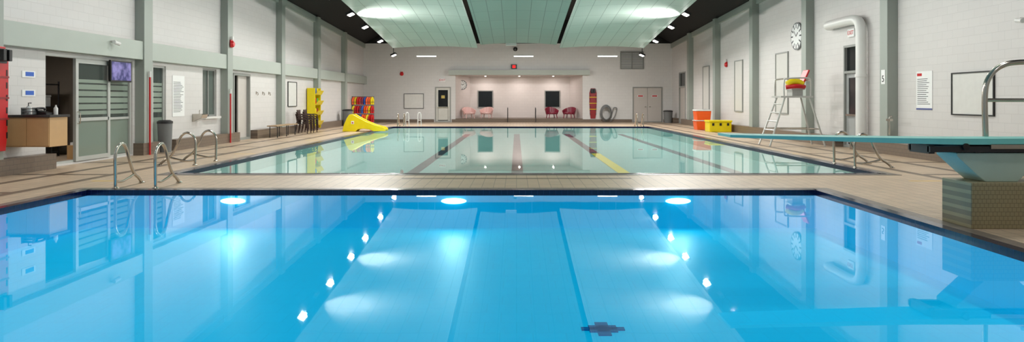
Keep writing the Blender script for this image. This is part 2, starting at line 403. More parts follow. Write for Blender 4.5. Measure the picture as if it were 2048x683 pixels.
# ------------------------------------------------------------ office behind the glass front
b=B(); b.box(-13.6,-13.5,12.5,19.2,0,3); b.box(-13.6,XL-.25,12.4,12.5,0,3); b.box(-13.6,XL-.25,19.2,19.3,0,3)
b.done('wall_office',OFFW,kind='structure',smooth=False)
B().box(-13.6,XL-.25,12.4,19.3,2.9,3).done('ceiling_office',OFFW,kind='structure',smooth=False)
for nm,y0,y1,z0,m in (('wall_recess_one',19.5,20.8,0,pmat('recess_a',(95,100,98),.6)),('wall_recess_two',22.7,24.2,.9,pmat('recess_b',(70,78,76),.6)),('wall_recess_three',25.2,27.1,0,pmat('recess_c',(135,134,130),.6))):
    b=B(); b.box(-11.3,-11.2,y0,y1,z0,2.8); b.box(-11.3,XL-.25,y0-.08,y0,z0,2.8); b.box(-11.3,XL-.25,y1,y1+.08,z0,2.8); b.box(-11.3,XL-.25,y0,y1,2.7,2.8)
    if z0: b.box(-11.3,XL-.25,y0,y1,z0-.08,z0)
    b.done(nm,m,kind='structure',smooth=False)
def frame_x(b,x0,x1,y0,y1,z0,z1,t):
    b.box(x0,x1,y0,y0+t,z0,z1); b.box(x0,x1,y1-t,y1,z0,z1); b.box(x0,x1,y0+t,y1-t,z0,z0+t); b.box(x0,x1,y0+t,y1-t,z1-t,z1)
def frame_y(b,y0,y1,x0,x1,z0,z1,t):
    b.box(x0,x0+t,y0,y1,z0,z1); b.box(x1-t,x1,y0,y1,z0,z1); b.box(x0+t,x1-t,y0,y1,z0,z0+t); b.box(x0+t,x1-t,y0,y1,z1-t,z1)
def st(name,loc):
    e=bpy.data.objects.new(name,None); e.location=loc; COL.objects.link(e); e['kind']='structure'; return e
D=st('door_1',(XL,16.9,0))
b=B(); frame_x(b,-.16,-.04,-1.65,1.82,.02,2.56,.07); b.box(-.16,-.04,.73,.82,.05,2.5); b.done('door_frame',ALU,D,smooth=False)
b=B(); frame_x(b,-.05,.02,-.62,.76,.06,2.48,.1); b.box(-.05,.02,-.5,.7,1.0,1.08); b.done('sliding_leaf',ALU,D,smooth=False)
B().box(-.03,-.01,-.52,.66,.16,2.38).done('glass_pane',GLASSF,D,smooth=False)
B().box(-.11,-.09,.82,1.75,.1,2.48).done('glass_pane',GLASSF,D,smooth=False)
B().box(-.12,-.06,.82,1.75,1.0,1.06).done('door_rail',ALU,D,smooth=False)
B().tube(catmull([(.02,-.56,.95),(.08,-.56,.97),(.08,-.56,1.2),(.02,-.56,1.22)]),.012).done('door_handle',STEEL,D)
W=st('window_1',(XL,20.14,0)); b=B(); frame_x(b,-.15,-.05,-.36,.36,.06,2.5,.06); b.done('window_frame',ALU,W,smooth=False); B().box(-.11,-.09,-.3,.3,.12,2.44).done('glass_pane',GLASSF,W,smooth=False)
W=st('window_2',(XL,23.42,0)); b=B(); frame_x(b,-.15,-.05,-.52,.53,.95,2.56,.06); b.box(-.15,-.05,-.02,.04,.95,2.5); b.done('window_frame',DOORF,W,smooth=False); B().box(-.11,-.09,-.46,.47,1.0,2.5).done('glass_pane',pmat('window_tint',(95,105,100),.1),W,smooth=False)
B().box(-.02,.14,-.6,.6,.88,.95).done('window_sill',WHITEP,W,smooth=False)
D=st('door_2',(XL,26.15,0)); b=B(); frame_x(b,-.2,.03,-.8,.8,0,2.5,.08); b.done('door_frame',DOORF,D,smooth=False); B().box(-.15,-.1,-.1,.72,0.02,2.42).done('door_leaf',DOORG,D,smooth=False)
D=st('door_3',(-5.0,YF,0)); b=B(); frame_y(b,-.03,.12,-.54,.54,0,2.4,.07); b.done('door_frame',DOORF,D,smooth=False)
b=B(); frame_y(b,.02,.08,-.47,.47,.01,2.33,.14); b.box(-.35,.35,.02,.08,.1,1.05); b.done('door_leaf',pmat('door_cream',(204,204,196),.4),D,smooth=False)
B().box(-.34,.34,.04,.06,1.05,2.2).done('glass_pane',GLASSD,D,smooth=False)
B().box(-.12,.12,.02,.035,1.62,1.82).done('notice',pmat('notice_cream',(190,170,90),.6),D,smooth=False)
B().box(-.35,.35,-.04,.0,.98,1.04).done('push_bar',STEEL,D,smooth=False)
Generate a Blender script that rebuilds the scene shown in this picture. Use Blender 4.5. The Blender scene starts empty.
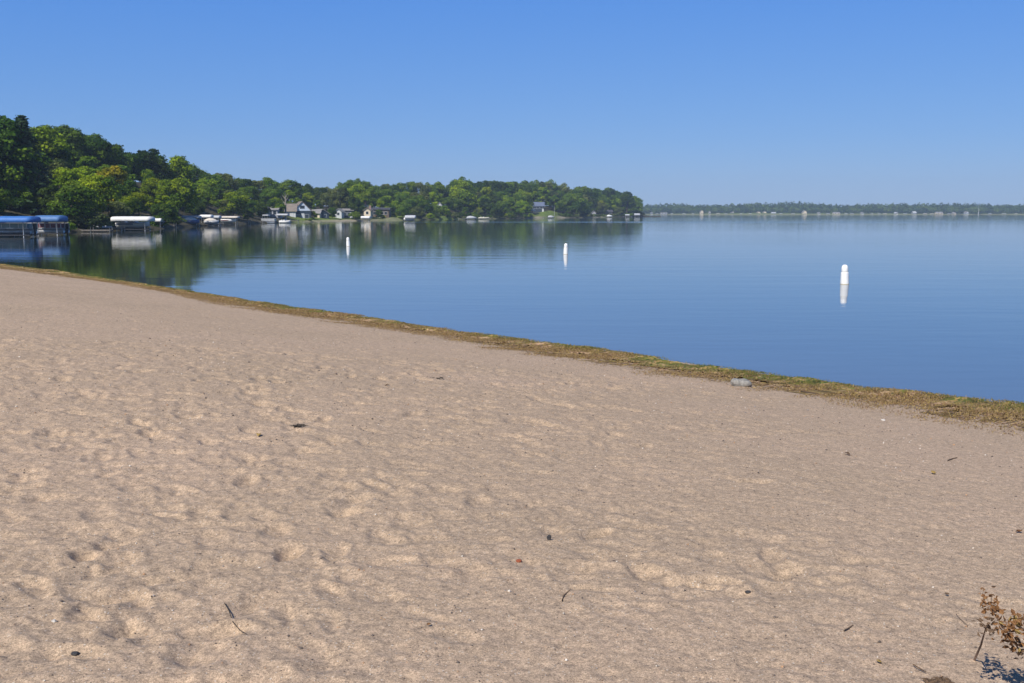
####
Scan the lines for the string "this". Copy out each line that matches.

• WRITTEN ANSWER:
Keep writing the Blender script for this image. This is part 2, starting at line 403. More parts follow. Write for Blender 4.5. Measure the picture as if it were 2048x683 pixels.
Generate a Blender script that rebuilds the scene shown in this picture. Use Blender 4.5. The Blender scene starts empty.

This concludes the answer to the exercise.